Che questo governo, nel futuro, operi all’interno di un Tibet indipendente o dotato di maggior autonomia può solo influire sulla misura del problema creato alla Cina, ma non sulla sua esistenza.

In primo luogo tanto l’indipendenza quanto l’autonomia possono rappresentare un esempio che altre regioni Cinesi, in cui vi sono forti presenze di gruppi etnici con una loro specificità, possono voler seguire.

L’indipendenza inoltre, lasciando il Tibet libero di stringere rapporti con altri stati all’interno della Comunità Internazionale, può rappresentare motivo di preoccupazione per la Cina da molti punti di vista.

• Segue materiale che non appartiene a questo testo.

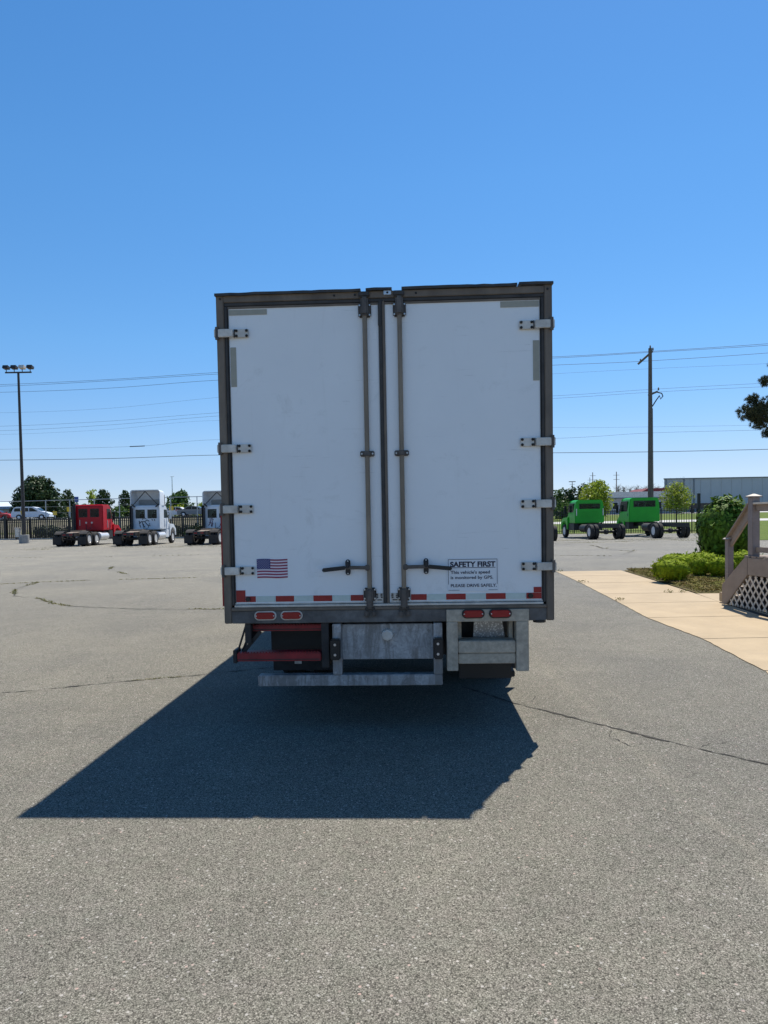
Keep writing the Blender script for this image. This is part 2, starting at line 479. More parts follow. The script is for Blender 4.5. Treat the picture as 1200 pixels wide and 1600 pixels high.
# asphalt lot: near polygon up to the fence line
def poly(name, pts, z, mat, parent=None, thick=0):
    b = MB()
    if thick:
        b.prism([(p[0], p[1]) for p in pts], z-thick, z, 'z')
    else:
        b.v = [(p[0], p[1], z) for p in pts]; b.f = [tuple(range(len(pts)))]
    o = b.build(name, mat, parent)
    return o
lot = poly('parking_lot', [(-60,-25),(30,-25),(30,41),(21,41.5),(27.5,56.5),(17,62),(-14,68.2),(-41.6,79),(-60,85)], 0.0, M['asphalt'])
for p in lot.data.polygons:
    if p.normal.z < 0: p.flip()
tag(lot, kind='structure')

# cracks in the asphalt: thin ragged dark strips, parts of the lot
M['crack'] = simple('crack_dirt', (0.035,0.032,0.026), 1.0, 0, 0.4, 20)
def ragged(pts, step, amp):
    out = []
    for a, b in zip(pts, pts[1:]):
        a = Vector(a); b = Vector(b); n = max(1, int((b-a).length/step))
        for i in range(n):
            p = a.lerp(b, i/n); d = (b-a).normalized()
            out.append(p + Vector((-d.y, d.x))*random.uniform(-amp, amp))
    out.append(Vector(pts[-1]))
    return out
crack_paths = []
def crack(pts, w, step=0.06, amp=0.012, z=0.004):
    P = ragged(pts, step, amp)
    b = MB(); n = len(P)
    for i, p in enumerate(P):
        d = (P[min(i+1, n-1)]-P[max(i-1, 0)]).normalized(); nn = Vector((-d.y, d.x))
        ww = w*random.choice((0.25, 0.5, 0.8, 1.0, 1.5))*random.uniform(0.7, 1.2)*(0.6+0.5*math.sin(i*0.23)**2)*(0.3 if i in (0, n-1) else 1)
        b.v += [(p.x+nn.x*ww/2, p.y+nn.y*ww/2, z), (p.x-nn.x*ww/2, p.y-nn.y*ww/2, z)]
    for i in range(n-1): b.f.append((2*i, 2*i+1, 2*i+3, 2*i+2))
    o = b.build('crack', M['crack'], lot)
    for p in o.data.polygons:
        if p.normal.z < 0: p.flip()
    crack_paths.append(P)
    return o
crack([(0.75,6.95),(0.9,6.72),(1.16,6.28),(1.5,5.86),(1.92,5.34),(2.2,5.0),(2.52,4.65),(3.1,4.1)], 0.028)
crack([(-5.2,6.75),(-3.86,7.03),(-3.49,7.14),(-2.9,7.4),(-2.11,7.67),(-1.4,8.0),(-0.6,8.15),(0.6,7.2)], 0.025)
crack([(-16,19.0),(-10.85,20.0),(-9.97,20.42),(-8.2,20.9),(-3.2,21.2)], 0.035, 0.15, 0.03)
crack([(-9.97,20.42),(-9.6,18.4),(-8.7,16.6),(-7.83,16.01),(-6.9,14.8),(-6.22,14.27),(-4.8,13.7),(-3.19,13.46),(-2.0,13.5)], 0.045, 0.12, 0.03)
crack([(-9.0,21.0),(-8.0,22.4),(-9.91,25.5),(-10.5,27.5)], 0.02, 0.15, 0.04)
crack([(4.5,29.9),(7.16,29.44),(9,28.4),(11.77,26.12),(14.5,24.6)], 0.055, 0.2, 0.03)
crack([(9.7,42.5),(11.3,38.5),(10.7,34.5),(11.0,31.5),(9.9,29.3)], 0.09, 0.3, 0.1)
crack([(-30,33),(-20,36),(-12,35),(-4,36.5)], 0.03, 0.3, 0.05)
crack([(1.9,17.5),(3.4,17.3),(4.8,17.4)], 0.012, 0.1, 0.01)
crack([(1.75,5.5),(1.68,5.3),(1.76,5.05)], 0.007, 0.04, 0.012)
crack([(1.16,6.28),(1.3,6.36),(1.38,6.55)], 0.006, 0.04, 0.012)
crack([(2.2,5.0),(2.34,5.1),(2.5,5.12)], 0.006, 0.04, 0.012)
crack([(-2.9,7.4),(-2.95,7.65),(-3.1,7.8)], 0.006, 0.04, 0.012)
crack([(-3.49,7.14),(-3.6,6.95),(-3.62,6.8)], 0.006, 0.04, 0.012)

# ---------------------------------------------------------------- foliage helpers
def leaf_mesh(name, centres, normals, size, mat, parent=None, aspect=1.6, jit=0.5, seed=1):
    """many small leaf quads (diamond shaped) as one object"""
    rng = np.random.default_rng(seed)
    n = len(centres)
    nrm = normals + rng.normal(0, jit, (n, 3)); nrm /= np.linalg.norm(nrm, axis=1)[:, None]
    r = rng.normal(0, 1, (n, 3)); a = np.cross(nrm, r); a /= np.linalg.norm(a, axis=1)[:, None]
    b = np.cross(nrm, a)
    s = size*rng.uniform(0.6, 1.35, (n, 1))
    v = np.empty((n, 4, 3))
    v[:, 0] = centres - a*s*aspect/2; v[:, 1] = centres - b*s*0.42 + nrm*s*0.12
    v[:, 2] = centres + a*s*aspect/2; v[:, 3] = centres + b*s*0.42 + nrm*s*0.12
    me = bpy.data.meshes.new(name)
    me.vertices.add(n*4); me.vertices.foreach_set('co', v.reshape(-1).astype(np.float32))
    me.loops.add(n*4); me.loops.foreach_set('vertex_index', np.arange(n*4, dtype=np.int32))
    me.polygons.add(n)
    me.polygons.foreach_set('loop_start', np.arange(0, n*4, 4, dtype=np.int32))
    try: me.polygons.foreach_set('loop_total', np.full(n, 4, dtype=np.int32))
    except Exception: pass
    me.update(calc_edges=True); me.validate()
    me.materials.append(mat)
    o = bpy.data.objects.new(name, me); COL.objects.link(o)
    if parent: o.parent = parent
    return o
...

D'altro canto anche l’autonomia può rappresentare una difficoltà per la Cina, giacchè in questo caso il Tibet, restando legato alla Cina e quindi all’interno della sua struttura istituzionale, potrebbe di fatto introdurre principi e valori quali il principio di separazione dei poteri, il principio del giusto processo, e soprattutto il principio di libertà di religione. Principi che per loro natura, per il messaggio universale che esprimono, tendono a diffondersi nelle e tra le società.

DIRITTI UMANI COME FATTORE D'INFLUENZA – Il lavoro di denuncia e sensibilizzazione iniziato in seguito agli eventi del 1959, portato avanti dal Dalai Lama con il sostegno della Comunità Internazionale e svolto sottolineando il valore dei “Diritti dell’Uomo” nel contesto della questione tibetana, ha legittimato l'introduzione di istituzioni e principi attraverso i quali è possibile esercitare la propria influenza geopolitica.

Il ritiro dalla vita pubblica del Dalai Lama, la sua possibile “non reincarnazione”, il passaggio del potere temporale ad istituzioni di stampo occidentale avvenuto senza esercizio di forza, più che un semplice fatto/notizia, può rappresentare un passaggio chiave di un percorso di ricollocazione del Tibet in cui si evidenzia la capacità e la forza che i principi dei Diritti dell’Uomo sono in grado di manifestare quando considerati quali strumenti di geopolitica.